United States v. Garguilo, 310 F.2d 249 (2d Cir. 1962), at 253.
The conviction of appellant Marrero-Perez must be, and the same is hereby vacated, and the cause remanded to the District Court with instructions to dismiss the indictment against him.
The evidence as it relates to appellant Diaz-Rosendo is slightly stronger than the evidence as it relates to appellant Marrero-Perez, and perhaps strong enough to sustain the conviction. We believe, however, that the District Court committed reversible error in admitting in evidence, over objection, the minute quantity of marijuana debris found in a plastic bag in his car. We do not see how, or in what manner, it can be said that whatever crime may have been committed in the possession, transportation, or concealment of such marijuana, it in any way relates to or tends to prove the commission of the separate and distinct crimes set forth in the indictment. The general rule is well established in this Circuit, as elsewhere, that when a defendant is on trial for a specific offense, evidence of a distinct offense unconnected with that charged in the indictment is not admissible. Wright v. United States, 192 F.2d 595, 13 Alaska 513 (9th Cir. 1951); Bowie v.
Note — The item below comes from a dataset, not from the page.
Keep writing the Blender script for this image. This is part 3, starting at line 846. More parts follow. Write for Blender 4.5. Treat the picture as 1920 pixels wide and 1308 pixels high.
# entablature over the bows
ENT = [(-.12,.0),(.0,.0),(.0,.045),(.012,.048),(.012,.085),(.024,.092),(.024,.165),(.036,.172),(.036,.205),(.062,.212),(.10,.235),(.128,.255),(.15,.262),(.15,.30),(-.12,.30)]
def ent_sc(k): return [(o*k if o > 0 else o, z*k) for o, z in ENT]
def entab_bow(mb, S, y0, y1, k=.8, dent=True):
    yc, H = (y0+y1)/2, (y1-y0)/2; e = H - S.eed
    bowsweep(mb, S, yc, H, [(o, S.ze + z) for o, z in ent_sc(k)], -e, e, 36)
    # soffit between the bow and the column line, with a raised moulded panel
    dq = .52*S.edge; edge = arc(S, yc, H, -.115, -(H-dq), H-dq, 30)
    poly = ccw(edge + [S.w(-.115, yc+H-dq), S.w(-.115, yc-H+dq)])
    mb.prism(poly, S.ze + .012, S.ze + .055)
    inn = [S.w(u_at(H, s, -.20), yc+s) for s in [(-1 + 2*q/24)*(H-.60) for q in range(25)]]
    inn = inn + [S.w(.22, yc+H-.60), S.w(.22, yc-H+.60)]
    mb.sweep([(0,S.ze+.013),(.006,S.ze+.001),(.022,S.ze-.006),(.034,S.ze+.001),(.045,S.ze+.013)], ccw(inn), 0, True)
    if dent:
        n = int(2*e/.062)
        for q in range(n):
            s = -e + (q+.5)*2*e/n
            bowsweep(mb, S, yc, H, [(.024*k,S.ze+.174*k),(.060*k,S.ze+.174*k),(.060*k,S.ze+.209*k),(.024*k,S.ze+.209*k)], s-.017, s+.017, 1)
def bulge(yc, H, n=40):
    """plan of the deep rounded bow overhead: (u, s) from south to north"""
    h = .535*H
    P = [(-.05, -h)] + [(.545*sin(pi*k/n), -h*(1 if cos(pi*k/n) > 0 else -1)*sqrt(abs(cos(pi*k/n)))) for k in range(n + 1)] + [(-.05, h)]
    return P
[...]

United States, 345 F.2d 605 (9th Cir. 1965).
In our view, under the facts of this case, such evidence is not admissible under any of the recognized exceptions to the general rule, and its admission over objection constitutes prejudicial and reversible error.
The judgment of conviction of appellant Diaz-Rosendo is vacated, and the cause is remanded to the District Court with instructions to grant him a new trial.